The labor market began to ease in June, with 206,000 jobs added to the US economy last month, according to new data from the Bureau of Labor Statistics (BLS). This figure aligns closely with economists’ expectations for the month, reflecting a slight cooling compared to May, when the economy added a revised 218,000 jobs.
The unemployment rate in June rose to 4.1%, a 0.1% increase from May, marking the first time it has exceeded 4% in over two years.
Earlier data this week suggested a cooling labor market. Payroll firm ADP reported that private employers added 150,000 jobs in June, down from 157,000 in May. Additionally, executive outplacement firm Challenger, Gray & Christmas reported 48,786 job cuts in June, a decrease from 63,816 in May but still a nearly 20% increase compared to June of last year.
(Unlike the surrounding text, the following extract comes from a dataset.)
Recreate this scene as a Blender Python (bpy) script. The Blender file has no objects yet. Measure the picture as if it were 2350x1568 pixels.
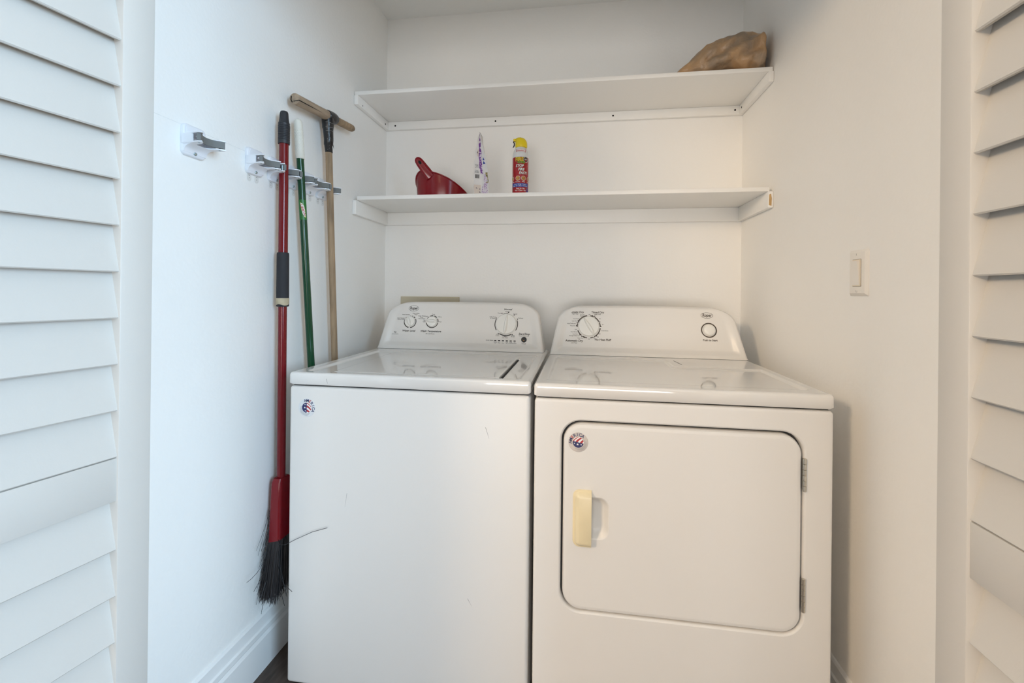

The monthly jobs report, released on the first Friday of every month, is closely watched by Wall Street, eager to see a drop in interest rates, and in Washington, where strong hiring has been a rare bright spot for the Biden administration amid poor polling on its economic policies.
Alongside inflation figures, which are released later in the month, the Federal Reserve uses job data to assess whether the economy is cooling and ready for interest rate cuts. Last month, Fed officials kept rates at a two-decade high of around 5.3%, where they have been for nearly a year, aiming to bring inflation down to 2%. In May, inflation stood at 3.4%, down from its peak of 9.1% in June 2022 but still above the Fed’s target rate.
Minutes from the Fed’s last meeting, released on Wednesday, indicated that the central bank is awaiting “additional favorable data” before making rate cuts. However, while working to reduce inflation, the Fed must ensure the labor market doesn’t cool too much. Earlier this week, Fed Chair Jerome Powell stated at an event that the economy has “made a lot of progress” and has seen a “pretty substantial move toward better balance” in the labor market.